The Agriculture and Forestry Ministry's ban on "mobile" bread vendors was initially interpreted as an attempt to shut down the municipal kiosks, a suspicion that stems from Ankara's crackdown on opposition municipalities since the local elections of March 2019.

"They continue to tamper with people's bread. This decree bans the sale of bread on mobile vehicles," city council member from Good Party (İYİ) İbrahim Özkan tweeted on Jan. 21.

Municipal Spokesperson Murat Ongun chimed in on the debate in the later hours of Jan. 21 to reassure Istanbulites that the municipality would continue to provide them with "the service of healthy and cheap bread."

"We will deliver the bread you need to your homes if need be," Ongun said in a tweet at 11.24 p.m.

As the night progressed, the Agriculture and Forestry Ministry stepped back into the debate to clarify that they had in fact not banned the Istanbul Municipality bread kiosks. 

"Not only are these claims misinforming the public, but they're also slandering our ministry," the official statement noted past 2 a.m. on Jan. 22.

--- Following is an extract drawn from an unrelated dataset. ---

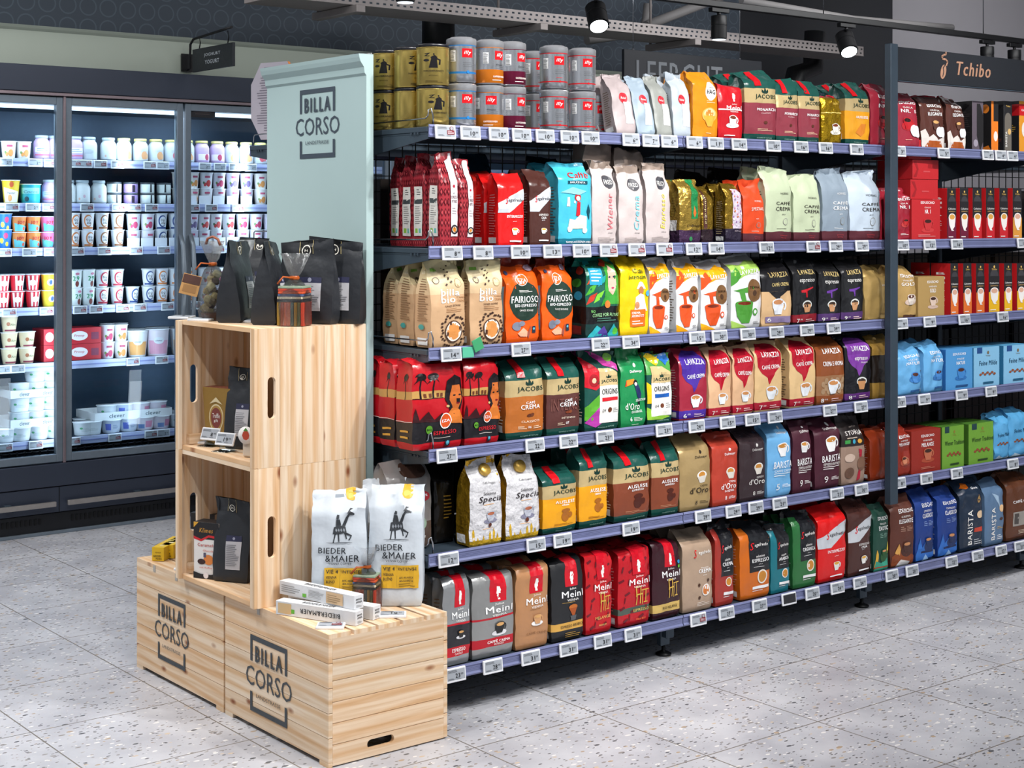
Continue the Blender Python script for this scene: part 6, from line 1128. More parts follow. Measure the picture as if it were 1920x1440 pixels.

"Istanbul Municipality would have continued to distribute bread anyways. Even if the ban was enforced, we were prepared to continue," Mayor Ekrem İmamoğlu said on Jan. 22. 

Noting that people form long lines in front of municipal kiosks to be able to buy bread for one lira, İmamoğlu said that the city was committed to fighting poverty, and urged all government agents to support this service. 

The power struggle between municipalities of Istanbul, Ankara and Izmir and the central government has been ongoing since the offices were won over from previous Justice and Development Party (AKP) control by the main opposition Republican People's Party (CHP) in 2019. 

Ankara has banned fundraising campaigns by the local offices, issued reporting bans on their efforts to reveal fraud by the AKP, and even issued criminal complaints about the elected mayors.